Michael James
Lagos — Nigeria’s total crude oil production for 2017 stood at 692 million barrels as its total revenue from sale of federation share of oil and gas for 2017 was $14.5 billion—$13.18 billion or 90.8% from crude oil and $1.32 billion or 9.1% from gas.
This is according to a report on a pilot study that focuses exclusively and extensively on the sale of Nigeria’s share of crude oil and gas produced in 2017 has been released today in Abuja by the Nigeria Extractive Industries Transparency Initiative, NEITI.
The 136-page report contains a treasure trove of information including breakdown and analysis of oil and gas production in 2017. It also disaggregated the federation share of production by types, allocation, uses, details of the revenues derived from the sales, the receiving accounts, and allocation of the revenues.

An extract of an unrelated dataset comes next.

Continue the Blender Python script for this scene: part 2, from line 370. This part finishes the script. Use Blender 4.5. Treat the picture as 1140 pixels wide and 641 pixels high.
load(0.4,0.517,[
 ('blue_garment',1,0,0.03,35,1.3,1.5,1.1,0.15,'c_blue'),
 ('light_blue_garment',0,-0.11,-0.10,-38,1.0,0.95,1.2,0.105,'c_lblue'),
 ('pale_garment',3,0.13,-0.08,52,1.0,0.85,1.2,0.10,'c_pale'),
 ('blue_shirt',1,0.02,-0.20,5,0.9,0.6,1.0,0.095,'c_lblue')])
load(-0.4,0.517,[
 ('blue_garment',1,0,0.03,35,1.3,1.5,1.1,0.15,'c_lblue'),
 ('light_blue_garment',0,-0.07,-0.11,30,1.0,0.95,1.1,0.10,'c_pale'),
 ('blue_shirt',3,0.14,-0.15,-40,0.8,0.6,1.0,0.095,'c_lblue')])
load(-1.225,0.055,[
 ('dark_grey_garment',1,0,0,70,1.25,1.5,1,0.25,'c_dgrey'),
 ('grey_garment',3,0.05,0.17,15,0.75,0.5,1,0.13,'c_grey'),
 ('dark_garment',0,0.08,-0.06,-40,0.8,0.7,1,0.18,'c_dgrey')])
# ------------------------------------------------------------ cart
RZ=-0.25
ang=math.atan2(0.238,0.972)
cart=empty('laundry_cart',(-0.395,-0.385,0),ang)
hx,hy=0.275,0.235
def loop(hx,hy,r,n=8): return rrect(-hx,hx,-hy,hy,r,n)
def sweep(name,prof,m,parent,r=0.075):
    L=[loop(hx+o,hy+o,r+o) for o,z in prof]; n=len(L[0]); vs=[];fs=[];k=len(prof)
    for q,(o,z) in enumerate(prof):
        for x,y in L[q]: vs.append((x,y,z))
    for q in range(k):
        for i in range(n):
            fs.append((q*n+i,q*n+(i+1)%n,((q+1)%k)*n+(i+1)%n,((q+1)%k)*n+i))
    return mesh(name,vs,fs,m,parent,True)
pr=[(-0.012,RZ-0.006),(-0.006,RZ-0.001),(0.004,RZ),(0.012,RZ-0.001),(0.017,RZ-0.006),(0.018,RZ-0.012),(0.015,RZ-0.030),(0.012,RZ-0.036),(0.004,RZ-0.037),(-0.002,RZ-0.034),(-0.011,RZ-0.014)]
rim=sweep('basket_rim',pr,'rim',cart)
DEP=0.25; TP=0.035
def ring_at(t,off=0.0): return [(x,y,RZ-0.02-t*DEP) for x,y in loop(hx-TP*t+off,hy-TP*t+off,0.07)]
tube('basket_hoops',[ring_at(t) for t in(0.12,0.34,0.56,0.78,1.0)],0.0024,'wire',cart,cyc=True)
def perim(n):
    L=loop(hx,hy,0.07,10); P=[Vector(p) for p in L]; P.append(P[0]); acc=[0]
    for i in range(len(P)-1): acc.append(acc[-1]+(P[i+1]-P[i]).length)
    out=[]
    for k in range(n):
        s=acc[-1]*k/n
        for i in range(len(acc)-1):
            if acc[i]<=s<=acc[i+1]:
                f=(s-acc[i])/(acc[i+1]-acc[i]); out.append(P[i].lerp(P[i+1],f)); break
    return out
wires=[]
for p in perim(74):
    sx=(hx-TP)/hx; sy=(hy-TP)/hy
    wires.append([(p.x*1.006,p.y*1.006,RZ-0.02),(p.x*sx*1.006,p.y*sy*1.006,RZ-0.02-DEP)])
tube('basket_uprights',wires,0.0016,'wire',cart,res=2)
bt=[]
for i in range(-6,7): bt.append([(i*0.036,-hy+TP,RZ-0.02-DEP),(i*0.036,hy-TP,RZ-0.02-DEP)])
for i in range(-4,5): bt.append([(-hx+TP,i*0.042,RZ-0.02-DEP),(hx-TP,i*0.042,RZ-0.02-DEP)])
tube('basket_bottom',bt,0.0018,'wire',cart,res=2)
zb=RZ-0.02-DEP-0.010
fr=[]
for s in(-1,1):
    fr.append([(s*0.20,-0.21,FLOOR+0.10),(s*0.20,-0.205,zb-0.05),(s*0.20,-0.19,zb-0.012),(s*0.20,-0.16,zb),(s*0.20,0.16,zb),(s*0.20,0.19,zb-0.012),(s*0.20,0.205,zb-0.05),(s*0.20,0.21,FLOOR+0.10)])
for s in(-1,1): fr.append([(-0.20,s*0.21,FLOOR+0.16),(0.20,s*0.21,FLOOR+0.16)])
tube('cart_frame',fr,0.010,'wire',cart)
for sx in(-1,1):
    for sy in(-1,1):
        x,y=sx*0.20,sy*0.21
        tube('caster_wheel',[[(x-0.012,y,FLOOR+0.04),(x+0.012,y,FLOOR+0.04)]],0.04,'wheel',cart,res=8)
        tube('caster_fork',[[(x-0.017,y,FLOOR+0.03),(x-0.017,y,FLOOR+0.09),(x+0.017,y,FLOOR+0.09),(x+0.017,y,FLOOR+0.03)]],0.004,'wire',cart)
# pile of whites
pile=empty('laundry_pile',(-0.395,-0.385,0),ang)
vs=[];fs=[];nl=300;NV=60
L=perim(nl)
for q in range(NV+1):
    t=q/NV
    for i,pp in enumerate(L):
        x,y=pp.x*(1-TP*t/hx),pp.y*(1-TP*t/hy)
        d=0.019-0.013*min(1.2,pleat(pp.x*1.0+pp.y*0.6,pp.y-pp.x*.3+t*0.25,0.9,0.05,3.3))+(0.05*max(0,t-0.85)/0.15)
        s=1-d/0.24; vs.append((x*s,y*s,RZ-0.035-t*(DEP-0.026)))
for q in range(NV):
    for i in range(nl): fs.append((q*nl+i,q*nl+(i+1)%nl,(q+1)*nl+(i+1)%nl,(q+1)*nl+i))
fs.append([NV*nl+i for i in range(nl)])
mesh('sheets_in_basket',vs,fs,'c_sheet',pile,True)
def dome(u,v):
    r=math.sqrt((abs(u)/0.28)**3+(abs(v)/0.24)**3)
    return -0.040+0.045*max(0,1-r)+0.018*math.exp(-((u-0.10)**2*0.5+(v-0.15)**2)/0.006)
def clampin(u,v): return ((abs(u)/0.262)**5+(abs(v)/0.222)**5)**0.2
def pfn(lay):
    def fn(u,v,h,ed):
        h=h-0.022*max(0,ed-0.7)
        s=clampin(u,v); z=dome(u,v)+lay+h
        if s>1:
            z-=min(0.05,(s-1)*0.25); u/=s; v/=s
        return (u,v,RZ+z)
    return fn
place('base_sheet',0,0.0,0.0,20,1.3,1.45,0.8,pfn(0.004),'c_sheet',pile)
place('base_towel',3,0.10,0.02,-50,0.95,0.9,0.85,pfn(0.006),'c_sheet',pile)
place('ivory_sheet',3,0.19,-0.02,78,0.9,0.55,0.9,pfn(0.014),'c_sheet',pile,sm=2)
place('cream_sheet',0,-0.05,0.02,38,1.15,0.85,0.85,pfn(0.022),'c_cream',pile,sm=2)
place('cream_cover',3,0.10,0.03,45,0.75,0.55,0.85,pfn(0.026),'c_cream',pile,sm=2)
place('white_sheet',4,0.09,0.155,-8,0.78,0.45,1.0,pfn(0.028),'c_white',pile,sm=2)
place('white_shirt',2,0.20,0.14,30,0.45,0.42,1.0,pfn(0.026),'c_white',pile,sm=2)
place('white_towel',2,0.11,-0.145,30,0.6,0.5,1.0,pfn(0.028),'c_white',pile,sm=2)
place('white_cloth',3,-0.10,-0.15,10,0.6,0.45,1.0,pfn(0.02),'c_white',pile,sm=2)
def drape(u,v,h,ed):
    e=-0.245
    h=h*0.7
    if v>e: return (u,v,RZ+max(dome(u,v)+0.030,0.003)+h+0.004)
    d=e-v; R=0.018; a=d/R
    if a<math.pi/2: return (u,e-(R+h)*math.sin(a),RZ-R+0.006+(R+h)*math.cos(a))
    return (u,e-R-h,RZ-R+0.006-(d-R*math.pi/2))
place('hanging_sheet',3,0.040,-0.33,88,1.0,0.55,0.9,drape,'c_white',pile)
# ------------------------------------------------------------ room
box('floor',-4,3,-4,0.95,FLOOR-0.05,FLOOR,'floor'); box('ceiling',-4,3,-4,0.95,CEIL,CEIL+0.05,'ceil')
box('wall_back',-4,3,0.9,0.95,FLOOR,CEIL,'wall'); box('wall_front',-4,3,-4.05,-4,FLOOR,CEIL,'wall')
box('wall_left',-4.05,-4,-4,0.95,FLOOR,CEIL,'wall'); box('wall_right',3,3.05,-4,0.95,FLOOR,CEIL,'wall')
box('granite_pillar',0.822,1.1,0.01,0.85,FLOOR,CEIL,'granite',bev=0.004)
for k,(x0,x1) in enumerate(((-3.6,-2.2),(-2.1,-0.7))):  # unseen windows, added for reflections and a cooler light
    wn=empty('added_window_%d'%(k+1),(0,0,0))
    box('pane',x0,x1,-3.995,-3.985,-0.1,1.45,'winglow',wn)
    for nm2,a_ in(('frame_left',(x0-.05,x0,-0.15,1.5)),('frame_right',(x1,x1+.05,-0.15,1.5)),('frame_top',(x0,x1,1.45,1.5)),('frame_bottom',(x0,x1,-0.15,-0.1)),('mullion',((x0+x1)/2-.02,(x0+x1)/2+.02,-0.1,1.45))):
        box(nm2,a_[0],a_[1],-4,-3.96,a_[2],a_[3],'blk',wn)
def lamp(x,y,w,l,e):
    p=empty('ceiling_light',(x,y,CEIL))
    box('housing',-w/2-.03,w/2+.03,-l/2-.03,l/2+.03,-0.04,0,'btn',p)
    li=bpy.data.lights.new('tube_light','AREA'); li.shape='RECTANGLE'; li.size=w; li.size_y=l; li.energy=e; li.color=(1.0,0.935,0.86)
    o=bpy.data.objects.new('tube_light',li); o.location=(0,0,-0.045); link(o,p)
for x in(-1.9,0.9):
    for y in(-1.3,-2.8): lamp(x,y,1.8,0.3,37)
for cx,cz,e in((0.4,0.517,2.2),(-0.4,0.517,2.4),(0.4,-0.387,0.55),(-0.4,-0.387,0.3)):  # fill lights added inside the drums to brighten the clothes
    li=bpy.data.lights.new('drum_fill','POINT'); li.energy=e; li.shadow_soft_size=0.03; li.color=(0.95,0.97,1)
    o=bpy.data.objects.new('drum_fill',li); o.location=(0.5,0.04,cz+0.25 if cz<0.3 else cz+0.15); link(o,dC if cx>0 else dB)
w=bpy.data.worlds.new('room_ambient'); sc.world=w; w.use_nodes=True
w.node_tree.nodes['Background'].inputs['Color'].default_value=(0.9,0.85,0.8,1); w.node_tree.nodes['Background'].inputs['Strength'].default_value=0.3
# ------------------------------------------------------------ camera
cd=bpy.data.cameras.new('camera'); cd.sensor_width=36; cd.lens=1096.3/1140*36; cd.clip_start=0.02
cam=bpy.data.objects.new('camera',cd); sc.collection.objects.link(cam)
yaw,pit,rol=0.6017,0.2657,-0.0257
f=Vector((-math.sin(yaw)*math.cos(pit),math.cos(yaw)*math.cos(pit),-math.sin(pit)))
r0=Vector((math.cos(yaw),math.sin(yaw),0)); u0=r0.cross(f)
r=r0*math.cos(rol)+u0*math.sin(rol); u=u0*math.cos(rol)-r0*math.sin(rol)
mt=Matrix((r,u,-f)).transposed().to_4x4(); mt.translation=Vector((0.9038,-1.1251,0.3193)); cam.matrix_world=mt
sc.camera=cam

While releasing the Report titled “Pilot Study on Commodity Trading for 2017” the Executive Secretary of NEITI, Mr. Waziri Adio stated that the special report was undertaken in furtherance of the recent decision of the global Extractive Industries Transparency Initiative (EITI) to add commodity trading transparency to its scope of coverage through stand-alone and in-depth reports.
From the report, the total crude oil production for 2017 was 692 million barrels. Out of this volume, the report states that the share that went to the federation was 240.9 million barrels representing 35% of the total crude oil production for the year 2017.
A trend analysis for the year under review shows that the 2017 federation share was 4% higher than the 231.6 million barrels in the same category for 2016 but was 19% lower than the 297.8 million barrels for 2015. This shows that while there was a slight improvement on the figure for 2016 (a year characterized by vandalism and sabotage of oil facilities), crude production for 2017 was about a fifth less than the 2015 level.
The objective, Mr. Adio stressed, was to ensure adequate returns to governments, increasing competition and efficiency in commodity trading, and ensuring greater public scrutiny of the resultant revenues.